An old gay man hit on me at starbucks today...
An old gay man hit on me at starbucks today. We fell in to conversation and started to talk about family, I asked him if he had a wife and he said he was gay. That is fine with me, it is not like I am going to start back or run away. I worked on my homework and asked him for help. He was kind, helpful, congenial, the works. Then later he asked what time I had to be home, and asked me if I would go back with him to his hotel room! I declined. Then he stayed on a while, which again, I didn't really care about.
Looking back on it, it was horrible, but I don't know why... I think what has hit me most is how I act around women. I am usually the nice guy, very kind and all that...but I think the ones I give more attention to will get this feeling that I might ask them to go out later or something...(though I have never really asked a girl out like that) but that is how I felt with this man. All his kindness and attention, I saw the hotel room invitation coming, and that is just so crushing to me.
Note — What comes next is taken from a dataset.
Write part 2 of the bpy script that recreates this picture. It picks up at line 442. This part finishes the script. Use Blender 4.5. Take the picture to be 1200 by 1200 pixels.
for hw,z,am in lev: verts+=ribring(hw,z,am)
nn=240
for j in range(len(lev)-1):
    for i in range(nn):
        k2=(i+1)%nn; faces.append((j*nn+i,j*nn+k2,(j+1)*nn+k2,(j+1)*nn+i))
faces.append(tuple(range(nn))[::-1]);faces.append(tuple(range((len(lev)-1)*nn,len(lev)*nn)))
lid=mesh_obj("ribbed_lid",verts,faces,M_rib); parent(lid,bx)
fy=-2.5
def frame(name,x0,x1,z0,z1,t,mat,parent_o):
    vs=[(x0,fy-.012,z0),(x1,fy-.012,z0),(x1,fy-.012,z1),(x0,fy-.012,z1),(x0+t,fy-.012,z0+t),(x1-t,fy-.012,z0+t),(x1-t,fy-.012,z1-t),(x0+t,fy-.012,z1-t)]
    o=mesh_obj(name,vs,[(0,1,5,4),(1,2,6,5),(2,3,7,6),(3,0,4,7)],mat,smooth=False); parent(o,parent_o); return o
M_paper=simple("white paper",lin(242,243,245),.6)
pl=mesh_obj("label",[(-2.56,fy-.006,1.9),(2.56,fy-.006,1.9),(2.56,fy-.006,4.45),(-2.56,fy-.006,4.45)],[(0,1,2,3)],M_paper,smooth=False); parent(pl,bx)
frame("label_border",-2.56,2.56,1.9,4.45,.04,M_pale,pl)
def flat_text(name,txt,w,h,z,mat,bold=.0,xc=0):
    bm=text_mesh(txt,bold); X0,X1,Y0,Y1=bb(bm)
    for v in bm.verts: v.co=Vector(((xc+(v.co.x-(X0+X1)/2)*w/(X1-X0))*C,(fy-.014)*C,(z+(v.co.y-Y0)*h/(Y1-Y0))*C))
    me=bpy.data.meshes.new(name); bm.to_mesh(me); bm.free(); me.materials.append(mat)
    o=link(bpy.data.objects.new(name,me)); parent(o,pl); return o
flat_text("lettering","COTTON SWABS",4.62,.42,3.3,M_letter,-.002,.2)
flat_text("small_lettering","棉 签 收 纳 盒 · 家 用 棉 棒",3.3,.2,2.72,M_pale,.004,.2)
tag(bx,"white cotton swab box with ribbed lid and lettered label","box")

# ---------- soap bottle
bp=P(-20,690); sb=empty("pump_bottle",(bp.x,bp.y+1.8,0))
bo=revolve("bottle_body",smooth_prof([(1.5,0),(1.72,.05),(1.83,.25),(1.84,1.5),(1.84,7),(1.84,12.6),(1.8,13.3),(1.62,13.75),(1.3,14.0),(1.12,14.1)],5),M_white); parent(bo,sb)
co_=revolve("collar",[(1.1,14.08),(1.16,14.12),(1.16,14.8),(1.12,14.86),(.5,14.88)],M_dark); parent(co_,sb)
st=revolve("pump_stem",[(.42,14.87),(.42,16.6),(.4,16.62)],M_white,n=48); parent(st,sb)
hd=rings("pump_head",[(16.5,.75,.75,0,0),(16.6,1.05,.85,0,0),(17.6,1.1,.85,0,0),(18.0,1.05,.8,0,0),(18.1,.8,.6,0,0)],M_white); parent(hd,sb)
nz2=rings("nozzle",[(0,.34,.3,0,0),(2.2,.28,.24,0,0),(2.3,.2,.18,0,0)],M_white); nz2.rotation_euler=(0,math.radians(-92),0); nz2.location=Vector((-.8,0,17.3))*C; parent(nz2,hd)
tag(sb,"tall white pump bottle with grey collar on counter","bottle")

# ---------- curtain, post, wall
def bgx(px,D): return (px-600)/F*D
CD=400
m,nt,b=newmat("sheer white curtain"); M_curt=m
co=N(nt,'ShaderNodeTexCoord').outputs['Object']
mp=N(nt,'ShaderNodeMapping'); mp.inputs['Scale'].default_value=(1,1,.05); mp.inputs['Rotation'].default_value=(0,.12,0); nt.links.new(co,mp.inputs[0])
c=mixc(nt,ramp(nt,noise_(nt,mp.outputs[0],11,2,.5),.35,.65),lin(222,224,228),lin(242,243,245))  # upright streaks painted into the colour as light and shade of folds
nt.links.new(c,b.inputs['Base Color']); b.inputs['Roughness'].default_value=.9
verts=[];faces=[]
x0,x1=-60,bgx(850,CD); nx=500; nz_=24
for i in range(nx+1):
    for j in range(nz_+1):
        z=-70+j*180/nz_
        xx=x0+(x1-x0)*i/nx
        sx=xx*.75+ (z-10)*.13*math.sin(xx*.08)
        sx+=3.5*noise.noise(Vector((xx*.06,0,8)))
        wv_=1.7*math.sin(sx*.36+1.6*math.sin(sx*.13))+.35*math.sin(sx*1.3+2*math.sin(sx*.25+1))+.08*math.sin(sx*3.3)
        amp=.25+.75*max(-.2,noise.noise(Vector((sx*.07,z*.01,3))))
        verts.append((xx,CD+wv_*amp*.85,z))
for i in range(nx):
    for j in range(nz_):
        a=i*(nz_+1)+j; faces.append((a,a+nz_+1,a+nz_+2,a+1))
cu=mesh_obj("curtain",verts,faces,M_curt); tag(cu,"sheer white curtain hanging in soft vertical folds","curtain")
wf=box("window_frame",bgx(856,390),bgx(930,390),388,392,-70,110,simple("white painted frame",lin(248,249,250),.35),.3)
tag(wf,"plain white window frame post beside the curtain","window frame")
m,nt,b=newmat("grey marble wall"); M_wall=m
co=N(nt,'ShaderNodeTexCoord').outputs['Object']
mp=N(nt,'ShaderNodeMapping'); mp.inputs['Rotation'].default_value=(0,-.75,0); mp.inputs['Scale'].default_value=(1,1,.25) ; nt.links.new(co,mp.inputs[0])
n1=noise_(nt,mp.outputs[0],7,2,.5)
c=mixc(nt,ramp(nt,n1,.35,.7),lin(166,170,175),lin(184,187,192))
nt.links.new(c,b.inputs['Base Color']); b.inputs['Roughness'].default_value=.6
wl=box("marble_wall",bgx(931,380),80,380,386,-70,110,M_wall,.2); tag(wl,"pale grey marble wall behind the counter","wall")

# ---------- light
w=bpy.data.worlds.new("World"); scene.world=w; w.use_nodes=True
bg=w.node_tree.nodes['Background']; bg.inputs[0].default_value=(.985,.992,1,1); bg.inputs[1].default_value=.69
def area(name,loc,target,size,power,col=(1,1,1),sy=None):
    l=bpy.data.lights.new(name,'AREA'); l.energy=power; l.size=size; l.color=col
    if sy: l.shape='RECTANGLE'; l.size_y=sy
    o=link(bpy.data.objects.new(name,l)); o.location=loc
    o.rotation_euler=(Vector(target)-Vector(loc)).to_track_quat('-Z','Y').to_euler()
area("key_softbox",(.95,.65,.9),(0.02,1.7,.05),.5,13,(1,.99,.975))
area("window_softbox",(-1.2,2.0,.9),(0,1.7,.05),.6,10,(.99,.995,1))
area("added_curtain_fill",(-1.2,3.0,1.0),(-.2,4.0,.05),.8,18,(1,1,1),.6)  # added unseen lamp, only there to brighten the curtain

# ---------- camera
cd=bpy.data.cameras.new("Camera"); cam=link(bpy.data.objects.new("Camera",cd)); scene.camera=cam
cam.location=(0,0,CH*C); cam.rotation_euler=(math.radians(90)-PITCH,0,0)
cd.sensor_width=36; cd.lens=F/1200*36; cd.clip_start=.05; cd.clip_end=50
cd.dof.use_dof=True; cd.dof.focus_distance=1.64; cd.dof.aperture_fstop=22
Honestly, I just think he was lonely and that he had a good heart...so I don't know why I feel so disgusted by the experience. At the time I felt ok about it, but now I feel like it was horrible... I guess I just need to digest the experience more...I dunno. I think what is hurting me most is now I feel like I can't be kind to people (especially women), because that means I have some subconscious desire to get something back from them, which disapoints me, since I want to be unconditionally good, random acts of kindness and all that, but when I think about it, I am not that way with women my age. :/
Last edited by Boreas; 10-08-2008 at 07:25 PM.